-- SET TASK --
Copy whichever lines contain the string "this".

-- RECORD EXTRACTS --
━━━
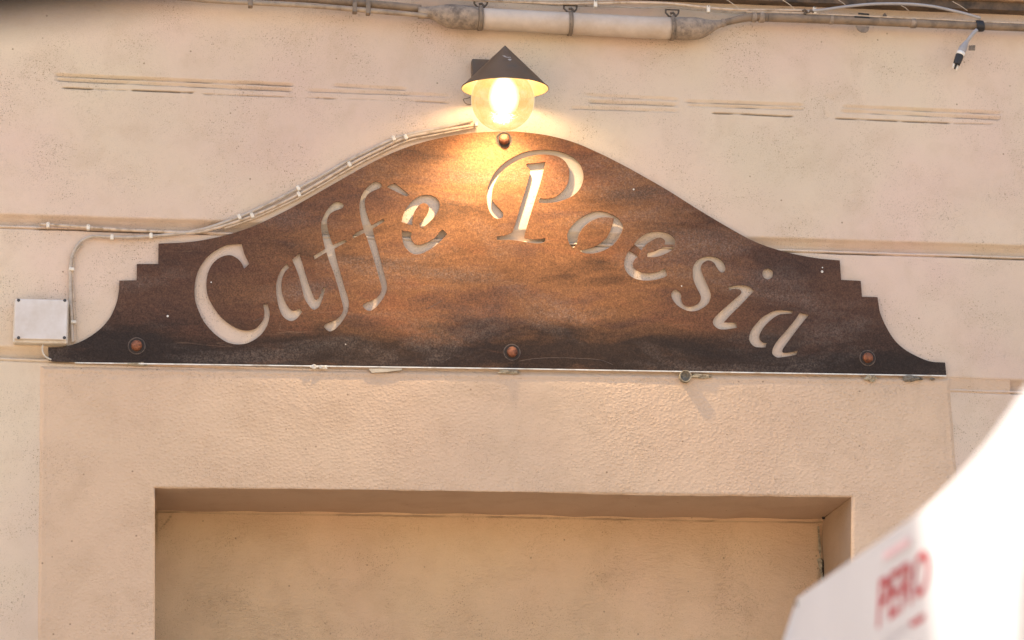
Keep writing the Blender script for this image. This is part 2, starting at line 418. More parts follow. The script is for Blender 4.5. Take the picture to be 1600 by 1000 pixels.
━━━
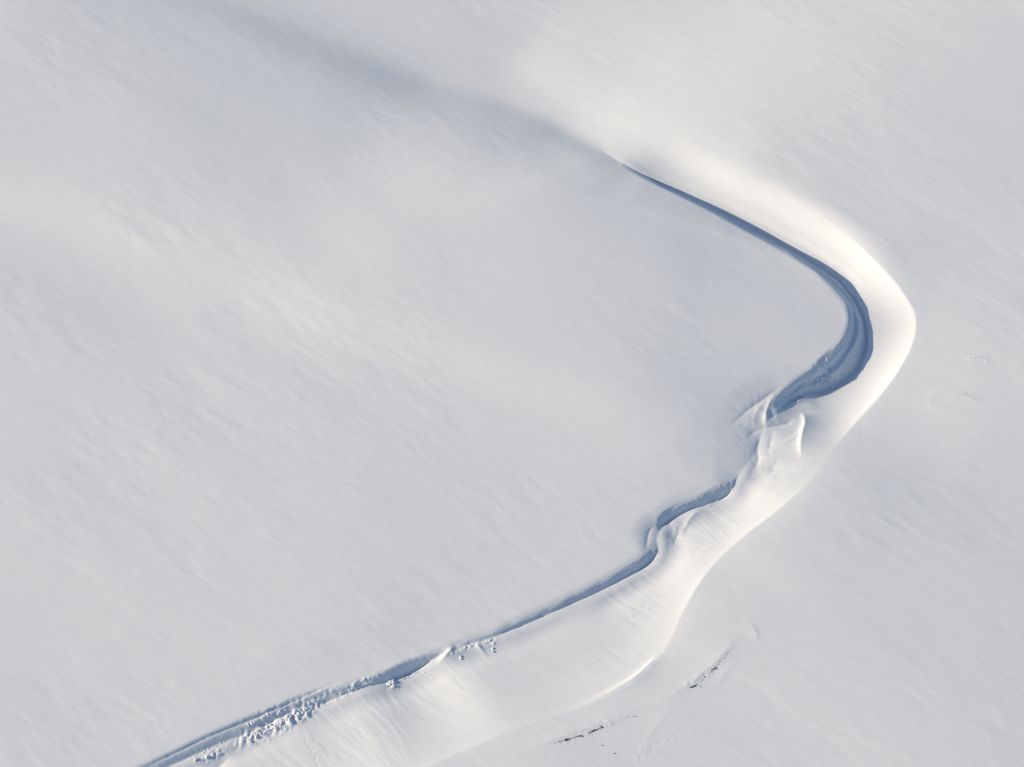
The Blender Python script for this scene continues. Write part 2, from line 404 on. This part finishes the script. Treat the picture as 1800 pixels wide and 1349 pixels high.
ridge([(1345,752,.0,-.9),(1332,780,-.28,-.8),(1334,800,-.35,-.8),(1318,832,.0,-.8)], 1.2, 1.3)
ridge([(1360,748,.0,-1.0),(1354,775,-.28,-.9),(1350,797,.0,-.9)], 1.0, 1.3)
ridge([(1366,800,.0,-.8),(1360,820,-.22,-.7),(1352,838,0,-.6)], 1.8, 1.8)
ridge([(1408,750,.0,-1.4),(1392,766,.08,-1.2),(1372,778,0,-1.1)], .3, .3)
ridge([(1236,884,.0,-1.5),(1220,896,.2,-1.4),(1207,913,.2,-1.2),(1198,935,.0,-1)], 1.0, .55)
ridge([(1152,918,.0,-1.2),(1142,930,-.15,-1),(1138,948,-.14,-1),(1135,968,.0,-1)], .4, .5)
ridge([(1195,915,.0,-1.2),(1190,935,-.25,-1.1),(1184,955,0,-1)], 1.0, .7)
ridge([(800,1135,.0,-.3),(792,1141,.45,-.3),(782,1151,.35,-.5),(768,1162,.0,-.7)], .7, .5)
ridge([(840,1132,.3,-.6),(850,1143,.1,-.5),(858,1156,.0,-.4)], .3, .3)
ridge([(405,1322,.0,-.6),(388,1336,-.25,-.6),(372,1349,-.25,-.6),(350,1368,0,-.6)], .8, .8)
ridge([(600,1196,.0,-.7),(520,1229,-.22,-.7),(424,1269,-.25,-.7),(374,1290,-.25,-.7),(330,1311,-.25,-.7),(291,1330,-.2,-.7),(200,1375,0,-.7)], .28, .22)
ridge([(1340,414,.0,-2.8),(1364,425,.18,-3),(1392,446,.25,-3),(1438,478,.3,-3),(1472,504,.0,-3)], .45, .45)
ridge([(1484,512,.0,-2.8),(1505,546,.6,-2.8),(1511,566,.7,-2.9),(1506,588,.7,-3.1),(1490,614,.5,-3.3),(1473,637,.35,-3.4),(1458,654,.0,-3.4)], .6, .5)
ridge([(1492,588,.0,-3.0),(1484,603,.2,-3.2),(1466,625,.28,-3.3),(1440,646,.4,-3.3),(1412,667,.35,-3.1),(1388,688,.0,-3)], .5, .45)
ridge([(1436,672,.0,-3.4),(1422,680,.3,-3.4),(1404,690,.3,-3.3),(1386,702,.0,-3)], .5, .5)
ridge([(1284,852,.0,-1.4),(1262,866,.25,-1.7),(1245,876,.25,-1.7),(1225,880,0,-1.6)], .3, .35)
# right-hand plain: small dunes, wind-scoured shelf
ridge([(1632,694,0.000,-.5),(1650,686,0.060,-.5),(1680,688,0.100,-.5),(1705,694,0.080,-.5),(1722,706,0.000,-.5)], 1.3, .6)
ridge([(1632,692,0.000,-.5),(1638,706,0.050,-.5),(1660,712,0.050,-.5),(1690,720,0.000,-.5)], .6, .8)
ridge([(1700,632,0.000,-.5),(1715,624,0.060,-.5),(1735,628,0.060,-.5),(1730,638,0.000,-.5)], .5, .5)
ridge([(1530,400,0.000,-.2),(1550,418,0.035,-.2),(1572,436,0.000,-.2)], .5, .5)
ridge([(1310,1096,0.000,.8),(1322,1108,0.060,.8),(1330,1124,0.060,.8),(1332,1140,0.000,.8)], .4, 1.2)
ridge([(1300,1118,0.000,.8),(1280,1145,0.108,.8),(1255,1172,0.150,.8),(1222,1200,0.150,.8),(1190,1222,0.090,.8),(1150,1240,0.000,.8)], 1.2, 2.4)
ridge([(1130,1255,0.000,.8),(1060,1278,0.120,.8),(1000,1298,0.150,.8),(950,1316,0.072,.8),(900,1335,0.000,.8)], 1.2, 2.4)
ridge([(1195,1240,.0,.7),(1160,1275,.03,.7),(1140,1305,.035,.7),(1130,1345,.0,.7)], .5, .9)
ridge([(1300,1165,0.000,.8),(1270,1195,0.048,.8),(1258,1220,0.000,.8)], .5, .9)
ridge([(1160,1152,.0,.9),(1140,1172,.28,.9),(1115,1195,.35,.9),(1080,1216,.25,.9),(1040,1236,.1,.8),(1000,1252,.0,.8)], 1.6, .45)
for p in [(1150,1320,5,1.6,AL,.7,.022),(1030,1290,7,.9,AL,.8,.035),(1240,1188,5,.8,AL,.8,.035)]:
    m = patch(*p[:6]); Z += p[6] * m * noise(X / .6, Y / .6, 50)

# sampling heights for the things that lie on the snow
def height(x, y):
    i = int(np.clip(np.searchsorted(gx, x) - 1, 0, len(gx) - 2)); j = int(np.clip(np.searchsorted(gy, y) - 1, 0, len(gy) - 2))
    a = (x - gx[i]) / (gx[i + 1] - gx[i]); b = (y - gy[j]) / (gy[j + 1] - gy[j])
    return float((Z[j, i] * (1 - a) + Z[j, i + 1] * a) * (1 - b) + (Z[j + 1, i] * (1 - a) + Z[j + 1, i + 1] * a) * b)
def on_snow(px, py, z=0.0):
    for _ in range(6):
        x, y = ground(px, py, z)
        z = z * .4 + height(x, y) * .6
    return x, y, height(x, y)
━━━
-- EXERCISE RESULT --
Keep writing the Blender script for this image. This is part 2, starting at line 418. More parts follow. The script is for Blender 4.5. Take the picture to be 1600 by 1000 pixels.
The Blender Python script for this scene continues. Write part 2, from line 404 on. This part finishes the script. Treat the picture as 1800 pixels wide and 1349 pixels high.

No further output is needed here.